Adapun malam lailatul qadar ini, ada pada 10 hari terakhir Ramadhan. Yang mana pada hari-hari inilah kita dianjurkan untuk memperbanyak amal shaleh, yang salah satunya ialah melakukan ibadah sunnah I’tikaf di Masjid.
Hal tersebut sebagaimana dalam hadist riwayat berikut:
أَنَّ النَّبِىَّ – صلى الله عليه وسلم – كَانَ يَعْتَكِفُ الْعَشْرَ الأَوَاخِرَ مِنْ رَمَضَانَ حَتَّى تَوَفَّاهُ اللَّهُ ، ثُمَّ اعْتَكَفَ أَزْوَاجُهُ مِنْ بَعْدِهِ“Nabi shallallahu ‘alaihi wa sallam biasa melakukan i’tikaf di sepuluh hari terakhir dari bulan Ramadhan, hingga Allah mewafatkan beliau. Kemudian istri-istri beliau melakukan i’tikaf setelah beliau wafat.” (HR. Bukhari no. 2026 dan Muslim no. 1172).
Lanjutan …
Hadirin Sekalian …
Mengingat, bahwa I’tikaf sendiri banyak memiliki keutamaan. Adapun keutamaannya ialah sebagai berikut:
- Terbiasa melakukan sholat fardhu secara kontinyu dan berjamaah
- Menjadi ladang pahala
- Menggapai malam Lailatul Qadar
- Ajang untuk Mengevaluasi Diri
- Menjaga Shaum dari Dosa Kecil
Sebagaimana penjelasan Ibnu Rajab dalam Lathoiful Ma’arif, hal 338, yang ditulis dari laman muslim muslim.or.id,
Ibnu Rajab Al Hambali rahimahullah berkata, “Sesungguhnya Nabi shallallahu ‘alaihi wa sallam beri’tikaf di sepuluh hari terakhir bulan Ramadhan untuk meraih lailatul qadar. Beliau ingin mengasingkan diri dari berbagai kesibukan dengan melakukan i’tikaf. Dengan menyendiri akan lebih berkonsentrasi dalam dzikir dan do’a. Dan beliau pun benar-benar menjauh dari manusia kala itu.”
Imam Ahmad sampai berpendapat bahwa orang yang beri’tikaf tidak dianjurkan bergaul dengan orang-orang sampai pun untuk tujuan mengajari ilmu atau membaca Al Qur’an. Imam Ahmad katakan bahwa yang lebih baik adalah menyendiri dan mengasingkan diri dari orang banyak untuk bermunajat pada Allah, serta berdzikir dan berdo’a. I’tikaf ini bermaksud menyendiri yang disyari’atkan dan hanya dilakukan di masjid. I’tikaf di masjid dilakukan agar tidak ketinggalan shalat Jum’at dan jama’ah. Namun kalau mengasingkan diri dengan tujuan supaya luput dari shalat Jum’at dan shalat jama’ah, maka jelas terlarang.

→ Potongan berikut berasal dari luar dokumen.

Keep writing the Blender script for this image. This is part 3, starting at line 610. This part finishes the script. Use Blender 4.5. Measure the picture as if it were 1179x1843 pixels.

Ibnu ‘Abbas pernah ditanya mengenai seseorang yang puasa di siang hari dan mendirikan shalat malam lalu tidak menghadiri shalat Jum’at maupun shalat berjama’ah. Jawaban Ibnu ‘Abbas, “Ia di neraka.”
Menyendiri yang disyari’atkan adalah dilakukan di masjid, terkhusus di bulan Ramadhan, terkhusus lagi di sepuluh hari terakhir bulan Ramadhan sebagaimana yang Nabi shallallahu ‘alaihi wa sallam lakukan.
Hadirin Sekalian, mungkin itu saja yang bisa saya sampaikan. Semoga kita dimudahkan untuk meraih malam seribu bulan, dan moga juga kita dimudahkan untuk melakukan i’tikaf.
Wassalamu’alaikum Warohmatullahi Wabarokatuh.